A federal grand jury charged Van Buren with one count of honest-services wire fraud, in violation of 18 U.S.C. §§ 1343 and 1346, and one count of felony computer fraud, in violation of 18 U.S.C. § 1030. A jury convicted Van Buren on both counts, and Van Buren appealed his convictions. The U.S. Court of Appeals for the Sixth Circuit found the jury instructions as to the honest-services count were fatally flawed and remanded that charge for a new trial. It found no deficiencies in the conviction for computer fraud and affirmed that conviction, citing Eleventh Circuit precedent holding that a person with authority to access a computer can be guilty of computer fraud if that person subsequently misuses the computer. 

 


Questions

  1. Does a person who is authorized to access information on a computer for certain purposes violate Section 1030(a)(2) of the Computer Fraud and Abuse Act if he accesses that information for an improper purpose?

Conclusions

  1. An individual “exceeds authorized access” under Section 1030(a)(2) of the Computer Fraud and Abuse Act of 1986 when he accesses a computer with authorization and obtains information located in particular areas of the computer that are off-limits to him, not simply when he obtains information available to him with improper motives. Justice Amy Coney Barrett authored the 6-3 majority opinion of the Court.
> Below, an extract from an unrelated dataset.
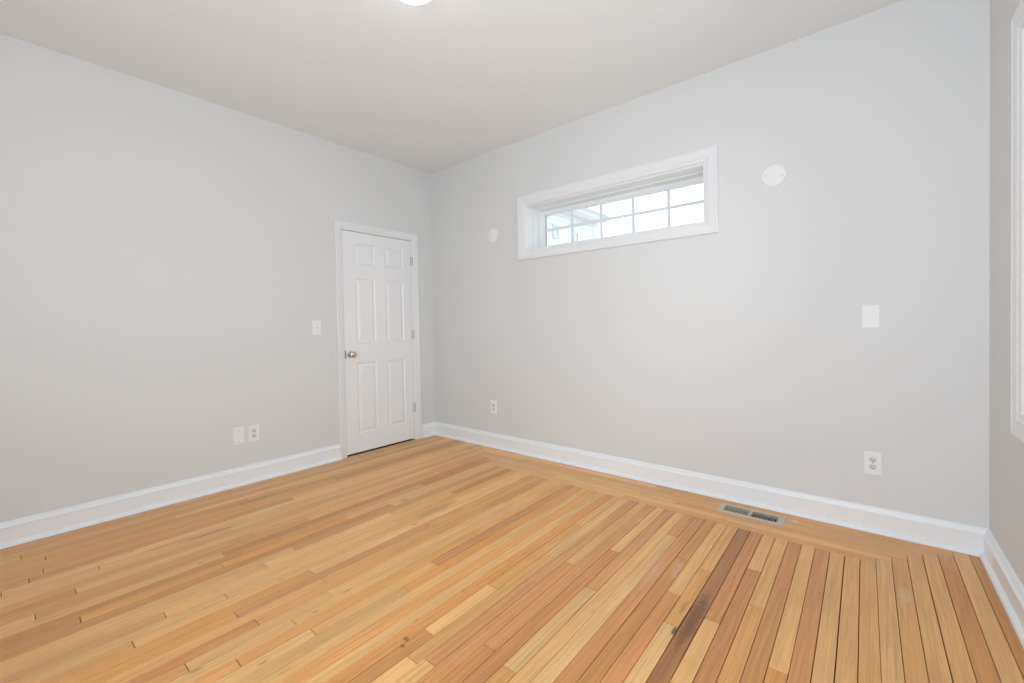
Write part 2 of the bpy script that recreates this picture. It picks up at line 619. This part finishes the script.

    Under Section 1030(e)(6), an individual “exceeds authorized access” when he “access[es] a computer with authorization” and “use[s] such access to obtain . . . information in the computer that the accesser is not entitled so to obtain.” The parties in this case agreed that Van Buren was entitled to obtain the license-plate information, but they disagreed that he was “entitled so to obtain” it.”  Van Buren argued that the phrase means information one is not allowed to obtain “by using a computer that he is authorized to access,” while the government argued that it meant information one was not allowed to obtain “in the particular manner or circumstances in which he obtained it.” The Court found Van Buren’s interpretation more plausible and natural than the government’s, and the statute’s structure further supports that interpretation. Moreover, the statutory history—Congress’s choice to remove the statute’s reference to purpose—lends still further support to Van Buren’s reading. Finally, to adopt the government’s interpretation “would attach criminal penalties to a breathtaking amount of commonplace computer activity” and would inject arbitrariness into the assessment of criminal liability.

    Justice Clarence Thomas authored a dissenting opinion, which Chief Justice John Roberts and Justice Samuel Alito joined, arguing that “the text, ordinary principles of property law, and statutory history” support the government’s proposed interpretation of the provision.